Dijon, cependant n’était qu’un cas emblématique parmi tant d’autres et depuis quelques semaines la presse locale n’en finit pas d’énumérer les établissements qui se sont prêtés à ces mécanismes financiers dangereux. Pour la seule Normandie, quinze centres sont ainsi plus ou moins touchés pour un surcoût global estimé par le syndicat Sud Santé à 12 millions d’euros. Si certains établissements sont grevés de factures modérées (23 000 euros à Vimoutiers), d’autres sont très fortement touchés (3 408 000 au Havre).
Des offres séduisantes
Les directeurs d’hôpitaux sommés aujourd’hui de se justifier quant au danger auquel ils ont exposé leurs établissements admettent volontiers des erreurs mais s’expliquent également. « Rapidement, la seule solution que nous avons eue pour faire face aux investissements demandés dans le cadre du plan Hôpital 2007 a été l’emprunt. Dans un contexte de faible concurrence entre constructeurs, nous avons été confrontés à une hausse de prix et nous avons donc eu recours aux emprunts structurés. L’offre était séduisante : le taux d’intérêt n’était que de 1 %. Cela nous a permis, sur la période 2007-2011, de gagner 9 600 000 d’euros » s’est ainsi défendu Pierre-Charles Pons, directeur du CHRU de Dijon devant la commission d’enquête sur les produits financiers à risque souscrits par les acteurs publics locaux à l’Assemblée nationale le 5 octobre dernier.

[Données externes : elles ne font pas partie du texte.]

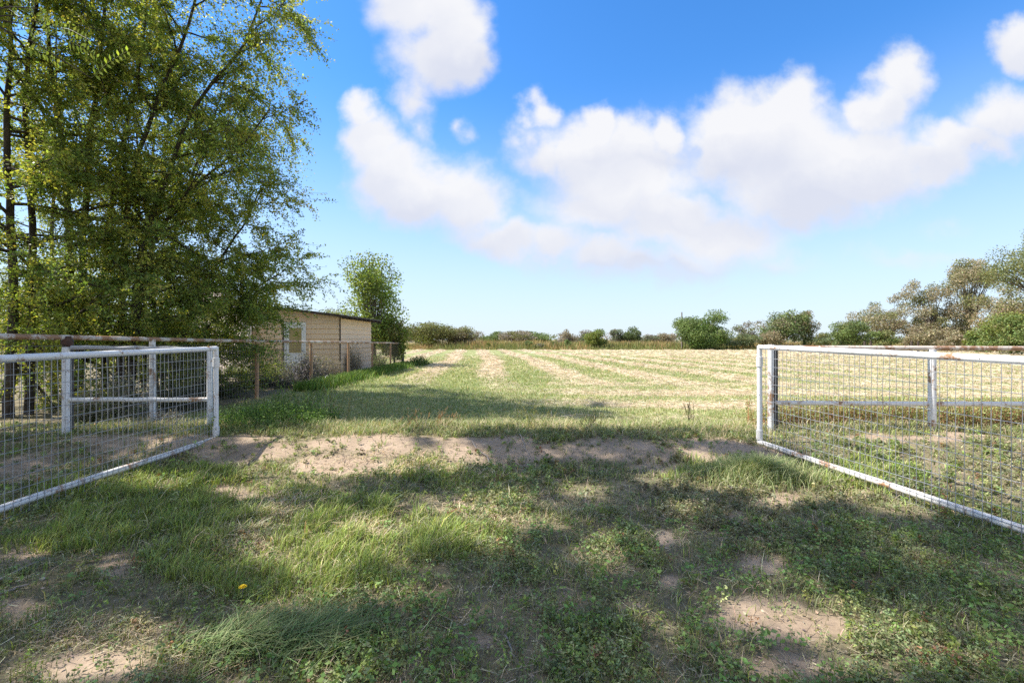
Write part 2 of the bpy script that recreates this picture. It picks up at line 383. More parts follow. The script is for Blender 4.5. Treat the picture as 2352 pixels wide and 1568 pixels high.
# low broad-leaved weeds between the grass: little rosettes / upright sprigs of small leaves
r = rng(12)
X, Y = rand_view_ground(20000, 1.75, 7.6, r, power=1.5)
s = epatch(X, Y, SOIL, 0.3, 1); g = epatch(X, Y, GREEN, 0.35, 3)
cl2 = fbm(X / .42 + 31, Y / .42 + 4, 3); right = sstep(-1.2, .6, X + .5 * (cl2 - .5))
keep = r.random(len(X)) < np.clip((.12 + .95 * right * sstep(.44, .56, cl2) + .3 * sstep(.5, .65, cl2)) * (1 - .9 * s) * (1 - .55 * g) + .05, 0, 1)
X, Y = X[keep], Y[keep]; n = len(X)
k = 17
hh = r.uniform(.025, .10, n)
base = on_ground(X, Y)
t = r.random((n, k)); ang = r.uniform(0, 2 * np.pi, (n, k)); rad = r.uniform(.008, .042, (n, k)) * (1.1 - .5 * t)
P = base[:, None, :] + np.stack([np.cos(ang) * rad, np.sin(ang) * rad, t * hh[:, None] + .004], -1)
bc = np.where((r.random(n) < .5)[:, None], C_BLUE, np.where((r.random(n) < .55)[:, None], C_GREEN, C_DULL * 1.1)); bc = np.where((r.random(n) < .03)[:, None], C_RUST, bc)
patch_ = sstep(.48, .6, fbm(X / .9 + 3, Y / .9 + 50, 3)) * sstep(.2, 1.2, X); bc = bc + (GR((.27, .245, .155)) - bc) * (patch_ * .8)[:, None]; bc = jitter_cols(bc, n, r, .25, .07)
lc = jitter_cols(np.repeat(bc, k, 0), n * k, r, .15, .04)
sz = r.uniform(.011, .026, n * k) * np.repeat(np.clip(Y / 3.0, 1, 1.7), k)
parts = [leaf_quads(P.reshape(-1, 3), sz, lc, r, .55, up=.55)]
V, Q = tubes_np(base, base + np.stack([r.normal(0, .008, n), r.normal(0, .008, n), hh], 1), .0014, .0009, 3)
parts.append((V, Q, np.repeat(bc * .9, 6, 0)))
# larger leaves close to the eye
X, Y = rand_view_ground(2600, 1.75, 3.8, r, power=1.2); cl3 = fbm(X / .35 + 3, Y / .35 + 77, 3)
keep = (cl3 > .5) & (epatch(X, Y, SOIL, .3, 1) < .35) & (r.random(len(X)) < sstep(-1.8, 0, X) * .9 + .1); X, Y = X[keep], Y[keep]; n = len(X); k = 6
base = on_ground(X, Y); ang = r.uniform(0, 2 * np.pi, (n, k)); rad = r.uniform(.015, .05, (n, k))
P = base[:, None, :] + np.stack([np.cos(ang) * rad, np.sin(ang) * rad, r.uniform(.02, .07, (n, k))], -1)
lc = jitter_cols(np.broadcast_to(GR((0.19, 0.29, 0.085)), (n * k, 3)), n * k, r, .25, .06)
parts.append(leaf_quads(P.reshape(-1, 3), r.uniform(.02, .04, n * k), lc, r, .6, up=.6))
o = foliage('ground_weeds', parts, M['weed']); tag(o, 'low leafy weeds growing through the trampled ground', 'weeds', kind='stuff')

# dry bits lying about: straw, dead stems, leaf litter
r = rng(13)
X, Y = rand_view_ground(42000, 1.75, 8.4, r, power=1.4)
d = epatch(X, Y, DRYP, .35, 5); s = epatch(X, Y, SOIL, .3, 1)
keep = r.random(len(X)) < .22 + .6 * d + .12 * fbm(X, Y, 2) - .15 * s; X, Y = X[keep], Y[keep]; n = len(X)
A = on_ground(X, Y, .006 + .03 * r.random(n)); an = r.uniform(0, 2 * np.pi, n); ln = r.uniform(.02, .13, n)
B = A + np.stack([np.cos(an) * ln, np.sin(an) * ln, r.normal(0, .012, n)], 1)
rr = r.uniform(.0008, .002, n) * np.clip(Y / 3, 1, 2)
V, Q = tubes_np(A, B, rr, rr * .6, 3)
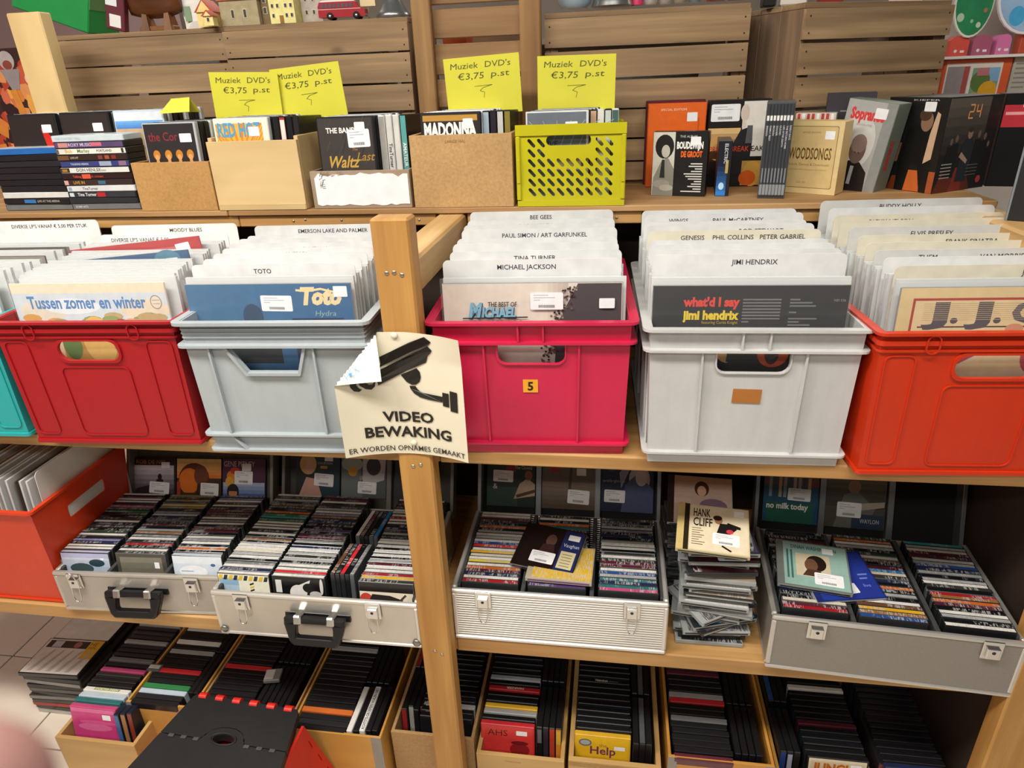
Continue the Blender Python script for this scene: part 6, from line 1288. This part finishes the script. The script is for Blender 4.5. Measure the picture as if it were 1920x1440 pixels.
# box 1 .. 3
b = open_box('film_box', 'orange-yellow wooden box with grey tape, behind the step stool', -.852, -.660, .006, .40, ZF_, .232, OAK, .006)
obj('tape_strip', MB().box(-.0006, .022, -.0009, -.0002, 0, .197), TAPE, b)
frow('taped box behind the stool', 'films in the taped box behind the stool', -.770, 0.028, .0172, 'kKsekkRkkkGkwkkwdk', None, None, 5)
srow('first dark block of the taped stool-side box', 'films in the taped box behind the stool', -.694, .05, 2); srow('rear dark block of the taped stool-side box', 'films in the taped box behind the stool', -.694, .19, 2)
b = open_box('film_box', 'brown cardboard box of black films, half hidden by the step stool', -.654, -.386, .006, .40, ZF_, .232, CARDB, .005)
frow('brown box behind the stool', 'films in the brown box behind the stool', -.578, 0.028, .0172, 'kkkkkkkkRkkkKkkkkk', None, None, 5)
srow('front block of the brown stool-side box', 'films in the brown box behind the stool', -.497, .03, 6, (), .0162); srow('rear block of the brown stool-side box', 'films in the brown box behind the stool', -.497, .175, 6, (), .0162)
t = thing('cassette', 'small clear cassette with pale label lying on black films', 'cassette', (-.490, .120, .2355), (0, 0, .2)); obj('shell', MB().bbox(-.022, .022, -.02, .02, 0, .012, .002), solid('#8a8784', .15), t); obj('paper_label', MB().box(-.02, .004, -.016, .016, .0121, .0126), solid('#dcdad4', .4), t)
b = open_box('film_box', 'orange-yellow wooden box with lettered white spines, beside the middle post', -.380, -.141, -.024, .40, ZF_, .232, OAK, .006)
obj('tape_strip', MB().box(.213, .2396, -.0009, -.0002, 0, .197), TAPE, b)
frow('box beside the post', 'films in the box beside the post', -.303, 0.002, .0172, 'kKkokkkkkkkkKkkGkk', None, None, 5)
for k, (st, tx) in enumerate((('#e6e4de', None), (None, None), ('#e9e7e2', 'ACHTSTE-GROEPERS HUILEN NIET'), (None, None), (None, None))):
    side_dvd(['plain white film spine lying lengthwise beside the middle post', 'black film spine between the two white lengthwise spines', 'white lettered film spine lying lengthwise beside the middle post', 'black film case nearest the box wall beside the middle post', 'second black film case nearest the box wall beside the middle post'][k], (-.226 + .0158*k, -.014 + .002*k, ZF_+.0085), 'films in the box beside the post', '#e2e0da' if st else '#141417', st, 0, Art().text(tx, .0, .0, .0075, '#3a3a5a', w=.125, bold=.02) if tx else None)
srow('dark rear block of the box beside the post', 'films in the box beside the post', -.226, .135, 4, (), .0165)
# box 4 behind the post
b = open_box('film_box', 'chipboard box behind the middle post holding mixed film spines', -.128, .084, .010, .40, ZF_, .215, chip('#b18c5c'), .008)
for k, (c, n_) in enumerate((('#a82c2c', 'red'), ('#b9b6ae', 'pale grey'), ('#1c1c1e', 'black'), ('#c9302c', 'bright red'), ('#d9d6ce', 'white'))):
    dvd_spine(f'{n_} film spine, {ORD[k]} in the box behind the post', (-.108 + .0158*k, .045 + .01*(k % 2), ZF_+.0085), c, 'films in the box behind the post', (radians(-6), 0, 0), '#17171a')
srow('rear block of the box behind the post', 'films in the box behind the post', -.108, .20, 5, ('#8a2a2a', None, None, '#7d7b78'), .0158)
frow('right half of the post-hidden box', 'films in the box behind the post', .004, .030, .0172, 'kkGkkkkkkkkkkkk', None, None, -8)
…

Un emprunt qui vire sous de meilleurs auspices
Outre leurs justifications, cette audition de plusieurs responsables d’hôpitaux a permis de révéler également que, dans plusieurs centres, des solutions avaient pu être trouvées pour limiter ces surcoûts. Des négociations ont en effet pu être menées. Ainsi, à Vire, la moitié de l’emprunt contracté par l’hôpital est désormais passé en emprunt consolidé. Cet arrangement a pu se répéter dans plusieurs endroits.
Cependant, dans d’autres établissements, des solutions plus drastiques ont été tentées : il s'agit d' actions juridiques à l’encontre de Dexia. Telle était notamment la tentation du directeur de l’hôpital d’Ajaccio. Cependant, l’Etat l’a pressé de retirer sa plainte pour pouvoir plus facilement agir au niveau national. Aujourd’hui, le démantèlement de la banque et la création d’une « bad bank » destinée à reprendre les actifs toxiques afin de les assainir permet de fait de rassurer les collectivités locales et les hôpitaux. Néanmoins, ce soulagement n’est pas entier, étant donné que Dexia n’est pas l’unique banque auprès de laquelle les établissements de soins ont pu contracter des prêts "structurés". Aussi, l’idée de mettre en place des cellules d’experts financiers pour mutualiser les compétences et les mettre au service des directeurs d’hôpitaux, avancée par Frédéric Boiron, président de l’Association des directeurs d’hôpitaux, devrait-elle faire son chemin.